Ao final da tarde, quando o sol se põe, é como se a
cidade inteira fosse subitamente engolida por uma onda de âmbar – pelo menos, era
o que me dizia Baaba Maal, em 1998, pelo telefone, referindo-se a Podor, o
lugar em que nasceu. Para alguém que tinha acabado de gravar “Nomad Soul”, um
ambicioso disco em que participavam Simon Emmerson (Afro Celt Sound System),
Robbie Shakespeare, Brian Eno, Jon Hassell ou Howie B, revelava-se muito
terra-a-terra: “Isto teve o seu êxito, porque o Simon veio aqui ter comigo, a Podor
– veio beber à fonte, se é que me faço entender” – o que era mais ou menos como
Ali Farka Touré descrevia o seu encontro com Ry Cooder nas margens do rio
Níger.

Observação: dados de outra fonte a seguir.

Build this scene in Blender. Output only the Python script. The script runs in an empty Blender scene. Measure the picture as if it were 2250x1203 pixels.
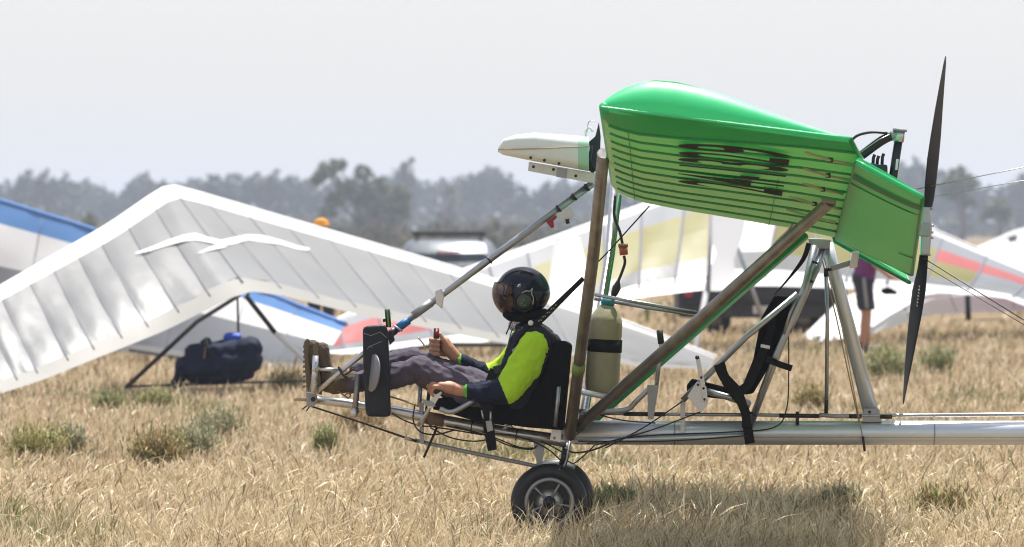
import bpy, bmesh, math, random
import numpy as np
from mathutils import Vector, Matrix, noise as mnoise
random.seed(4)
R = math.radians
# ------------------------------------------------------------------ camera, light, exposure
CAM_H = 1.63          # lens height above the paddock
F = 10500.0           # long lens: pixels (of a 2250 wide frame) per unit tangent
scene = bpy.context.scene
cam_d = bpy.data.cameras.new('camera'); cam = bpy.data.objects.new('camera', cam_d)
scene.collection.objects.link(cam); scene.camera = cam
cam.location = (0, 0, CAM_H); cam.rotation_euler = (R(90), 0, 0)
cam_d.sensor_width = 36.0; cam_d.lens = 36.0*F/2250.0
cam_d.shift_y = -(601.5-500.0)/2250.0
cam_d.clip_start = 0.5; cam_d.clip_end = 9000
cam_d.dof.use_dof = True; cam_d.dof.focus_distance = 24.0; cam_d.dof.aperture_fstop = 5.0
SUN_EL, SUN_AZ = 72.0, 24.0      # azimuth clockwise from +Y
sun_dir = Vector((math.sin(R(SUN_AZ))*math.cos(R(SUN_EL)), math.cos(R(SUN_AZ))*math.cos(R(SUN_EL)), math.sin(R(SUN_EL))))
world = bpy.data.worlds.new('World'); scene.world = world; world.use_nodes = True
wn = world.node_tree; wn.nodes.clear()
wo = wn.nodes.new('ShaderNodeOutputWorld'); wb = wn.nodes.new('ShaderNodeBackground'); sk = wn.nodes.new('ShaderNodeTexSky')
sk.sky_type = 'NISHITA'; sk.sun_disc = False; sk.sun_elevation = R(SUN_EL); sk.sun_rotation = R(SUN_AZ)
sk.air_density = 0.9; sk.dust_density = 3.0; sk.ozone_density = 1.0; sk.altitude = 100
wb.inputs['Strength'].default_value = 0.10
hs = wn.nodes.new('ShaderNodeHueSaturation'); hs.inputs['Saturation'].default_value = 0.85
pale = wn.nodes.new('ShaderNodeMix'); pale.data_type = 'RGBA'; pale.inputs[0].default_value = .60; pale.inputs[7].default_value = (6.2, 6.05, 5.8, 1)   # thin bright high haze over the whole sky
geo = wn.nodes.new('ShaderNodeTexCoord'); sep = wn.nodes.new('ShaderNodeSeparateXYZ'); mr = wn.nodes.new('ShaderNodeMapRange')
wn.links.new(geo.outputs['Generated'], sep.inputs[0]); wn.links.new(sep.outputs['Z'], mr.inputs[0])
mr.inputs[1].default_value = .05; mr.inputs[2].default_value = .75; mr.inputs[3].default_value = .72; mr.inputs[4].default_value = .12; wn.links.new(mr.outputs[0], pale.inputs[0])
wn.links.new(sk.outputs[0], hs.inputs['Color']); wn.links.new(hs.outputs[0], pale.inputs[6]); wn.links.new(pale.outputs[2], wb.inputs[0]); wn.links.new(wb.outputs[0], wo.inputs[0])
sl = bpy.data.lights.new('sun', 'SUN'); sl.energy = 4.8; sl.angle = R(0.6); sl.color = (1, .965, .9)
so = bpy.data.objects.new('sun', sl); scene.collection.objects.link(so); so.rotation_euler = sun_dir.to_track_quat('Z', 'Y').to_euler()
so.location = (0, 0, 30)
scene.view_settings.view_transform = 'Standard'; scene.view_settings.look = 'None'
scene.view_settings.exposure = 0.72; scene.view_settings.gamma = 1.0
scene.render.engine = 'CYCLES'
scene.cycles.filter_width = 1.1; scene.cycles.volume_bounces = 0; scene.cycles.max_bounces = 8; scene.cycles.transparent_max_bounces = 12
scene.cycles.volume_step_rate = 4.0; scene.cycles.sample_clamp_indirect = 6

# ------------------------------------------------------------------ helpers
COL = scene.collection
U = 25.0/F            # metres per photo pixel at the aircraft
def P(px, py, y=25.0):
    return Vector(((px-1125.0)*y/F, y, CAM_H+(500.0-py)*y/F))
def A(px, py, d=0.0):
    return P(px, py, 25.0+d)
def tag(o, label=None, cat=None, group=None, kind=None):
    if label: o['label'] = label
    if cat: o['category'] = cat
    if group: o['group'] = group
    if kind: o['kind'] = kind
    return o
def thing(name, label, cat, loc=(0, 0, 0), group=None):
    o = bpy.data.objects.new(name, None); COL.objects.link(o); o.location = loc
    o.empty_display_size = .2
    return tag(o, label, cat, group)
def origin(o):
    v = Vector((0, 0, 0))
    while o is not None:
        v += o.location; o = o.parent
    return v
def mk(name, verts, faces, mat, parent=None, smooth=True, label=None):
    off = origin(parent)
    me = bpy.data.meshes.new(name)
    me.from_pydata([tuple(Vector(v)-off) for v in verts], [], faces)
    me.materials.append(mat)
    if smooth: me.polygons.foreach_set('use_smooth', [True]*len(me.polygons))
    me.update()
    o = bpy.data.objects.new(name, me); COL.objects.link(o); o.parent = parent
    if label: o['label'] = label
    return o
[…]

Comento que, para mim, Podor só apareceu no mapa quando li, algures, que
era dali que ele e Mansour Seck vinham. “Quer saber uma coisa?”, perguntou. “O
Mansour é cego, mas foi ele que me mostrou as riquezas da região. Fizemos
quilómetros e quilómetros, um ao lado do outro, e ele dizia: ‘Baaba, dali vieram
os almorávidas e, com eles, o canto do muezim. Baaba, ouve: é uma melodia de
pastores berberes, acompanhada ao alaúde. E isto é o ritmo do pau do pilão, a
moer grão. Aqui, tens o balido do borrego e, aqui, o barrido do elefante. E, no
escuro, quando o vento sopra do Sahel e o grilo canta, escutam-se cordas de
corá entre grãos de areia.’ Depois, mostrava-me tudo isto à guitarra.” Sem
saber, Maal referia-se, já, à síntese de Tidiane Thiam, neste prodigioso
“Siftorde Fateliku Souvenir Remember” – também ele gravado em Podor, à noite,
com o senegalês cercado pelo estridular dos insetos e pelo som de alguém a
servir o chá, aqui, de um todo-o-terreno a arrancar para o vazio, acolá, da
ronco contínuo de um gerador, mais além. Atraídos pelo petromax, ou algo do
género, estão os espectros daqueles que lhe seguram a mão antes de dormir – e
este título, com a mesma palavra repetida em quatro línguas diferentes, traz à
memória a Torre de Yser, na Flandres ocidental, onde se lê em holandês,
francês, inglês e alemão: “Guerra nunca mais” – que talvez seja o que Thiam
quer. Se assim é, estes dez instrumentais são o seu “Hino à Alegria”.